Indigenous sailor embraces navy lifestyle

home village of Skidegate in Haida Gwaii

The Haida, an Indigenous group, has traditionally occupied Haida Gwaii (Queen Charlotte Islands), an archipelago off the coast of British Columbia, for over 12,000 years. Photo submitted.

Royal Canadian Navy Public Affairs

It’s a long way from Haida Gwaii, B.C., to Halifax – both in distance and culture, but that did not stop a member of the Haida from joining the Royal Canadian Navy (RCN). Sailor Third Class (S3) Jesse Ryan comes from a proud family of Haidas who have made it their home for generations. His decision to join the RCN opened up a world of new possibilities.

“Our family’s livelihood comes from living off the land and embracing what nature has provided,” he says. “I was a commercial fisherman before I joined the navy, much like the rest of my immediate family.”

S3 Ryan joined the RCN just over a year ago and is training as a Weapons Engineering Technician in Halifax. Leaving his 450-person home village of Skidegate in Haida Gwaii, where Indigenous people make up most of the community, was a culture shock.

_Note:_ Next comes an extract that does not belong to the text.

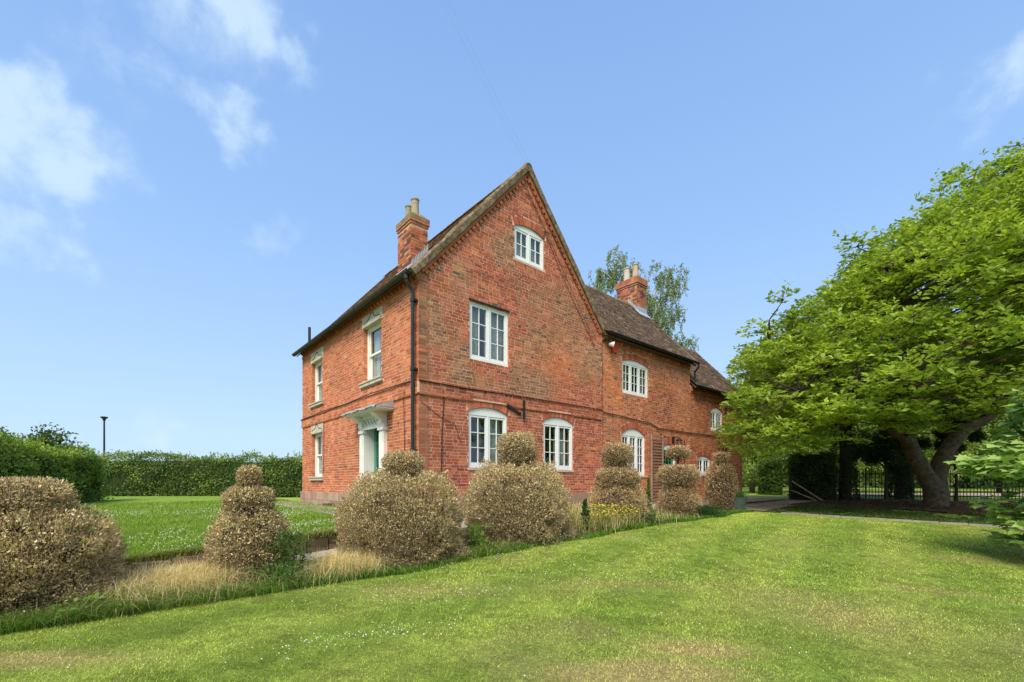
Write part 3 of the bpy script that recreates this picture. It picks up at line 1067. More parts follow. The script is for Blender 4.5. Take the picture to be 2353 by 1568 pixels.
# chimneys
def chimney(x0, x1, y0, y1, zb, zc, zt, pots, mat_pot, potcol, flare):
    ch = empty('chimney'); ch.parent = house
    k = MB(); k.box(x0 + .006, x1 - .006, y0 + .006, y1 - .006, zb, zc)
    k.build('core', M['mortar'], ch)
    k = MB()
    def face(m_, w_):
        n = int((zc - zb) / .075)
        for i in range(n):
            s, kk = -(.11 if i % 2 else 0), 0
            while s < w_:
                L_ = .225 if random.random() < .6 else .11
                a, b = max(0, s), min(s + L_, w_)
                if b - a > .03:
                    r = random.random()
                    c = (.42, .15, .08) if r < .55 else ((.52, .24, .13) if r < .75 else (.17, .075, .055))
                    k.box(a, b, zb + i * .075, zb + i * .075 + .064, -.01, random.uniform(0, .006), tuple(q * random.uniform(.8, 1.2) for q in c), m=m_)
                s += L_ + .011
    face(lambda s, z, d: (x0 + s, y0 - d, z), x1 - x0)
    face(lambda s, z, d: (x0 - d, y0 + s, z), y1 - y0)
    face(lambda s, z, d: (x1 + d, y0 + s, z), y1 - y0)
    face(lambda s, z, d: (x0 + s, y1 + d, z), x1 - x0)
    k.build('brickwork', M['brick'], ch, kind='stuff')
    k = MB()
    n = len(flare)
    for i, (e, za, zb_, c) in enumerate(flare):
        k.box(x0 - e + .004, x1 + e - .004, y0 - e + .004, y1 + e - .004, za, zb_ + .004, tuple(q * .9 for q in c))
        L_ = .16
        for i_ in range(int((x1 - x0 + 2 * e) / L_) + 1):
            a_, b_ = x0 - e + i_ * L_, min(x0 - e + (i_ + 1) * L_ - .01, x1 + e)
            if b_ > a_ + .02: k.box(a_, b_, y0 - e, y0, za + .002, zb_ - .002, tuple(q * random.uniform(.7, 1.15) for q in c))
        for i_ in range(int((y1 - y0 + 2 * e) / L_) + 1):
            a_, b_ = y0 - e + i_ * L_ + .003, min(y0 - e + (i_ + 1) * L_ - .01, y1 + e)
            if b_ > a_ + .02: k.box(x0 - e - .001, x0, a_, b_, za + .001, zb_ - .001, tuple(q * random.uniform(.7, 1.15) for q in c))
    k.build('corbel', M['brick'], ch)
    k = MB()
    e = flare[-1][0]
    k.mesh8([(x, y, z) for (x, ex) in ((x0 - e + .01, .12), (x1 + e - .01, -.12)) for (y, ey) in ((y0 - e + .01, .12), (y1 + e - .01, -.12)) for z in (flare[-1][2],)
             for (x, y, z) in ((x, y, z), (x + ex, y + ey, z + .13))], (1, 1, 1))
    k.build('flaunching', M['lichen'], ch)
    for (px, py, r, h, z, c) in pots:
        k = MB()
        k.lathe(px, py, [(r * 1.12, z), (r * 1.1, z + h * .06), (r * .98, z + h * .1), (r * .86, z + h * .72), (r * .9, z + h * .75), (r * .9, z + h * .78), (r * .86, z + h * .8),
                         (r * .86, z + h * .88), (r * 1.02, z + h * .93), (r * 1.04, z + h * .98), (r * .95, z + h), (r * .72, z + h), (r * .7, z + h * .6)], 16, c)
        k.build('chimney_pot', M['pot'], ch, smooth=False)
    return ch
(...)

“I have to remind myself a lot of Canada didn’t grow up working alongside or interacting with Indigenous people. Sometimes they don’t know how to approach someone of a visible minority or ask a question about their culture appropriately” S3 Ryan says. “It’s nice so many fellow members of the navy are interested in my culture and would like to know more.”

S3 Ryan is aware of the unique Raven Program, hosted by the RCN for Indigenous youth from across Canada. This national program is designed to build bridges with Indigenous communities throughout the country and offers youth the potential for part-time or full-time employment with the Canadian Armed Forces (CAF) upon completion.

Whether or not graduates choose to continue with a career in the CAF, Raven helps develop skills such as self-confidence, self-discipline, teamwork, time management, respect, and physical fitness.

“One of my instructors during Basic Training was part of the Raven Program,” says S3 Ryan. “Master Corporal Brendan Ryan-Lewis was a lot of help during my basic training, printing off drill commands in Haida for me and informing me about the Raven Program. Needless to say, I was very excited to hear about that program.”

S3 Ryan has some ideas about how to improve the recruitment of Indigenous people into the military. “There needs to be more education about the Raven Program in smaller populated areas, whether it be ads on social media or actual recruiters going to smaller locations. There is always an event of some type being held in a village and if there was a knowledgeable military person there to promote the CAF I’m sure the recruitment rate would be much higher.

“I think a lot of Indigenous shy away from the thought of joining the military because they feel like there wouldn’t be a place for them to fit in, and that’s far from the truth.”

S3 Ryan is currently undergoing his trade training and will be posted back to the West Coast this summer.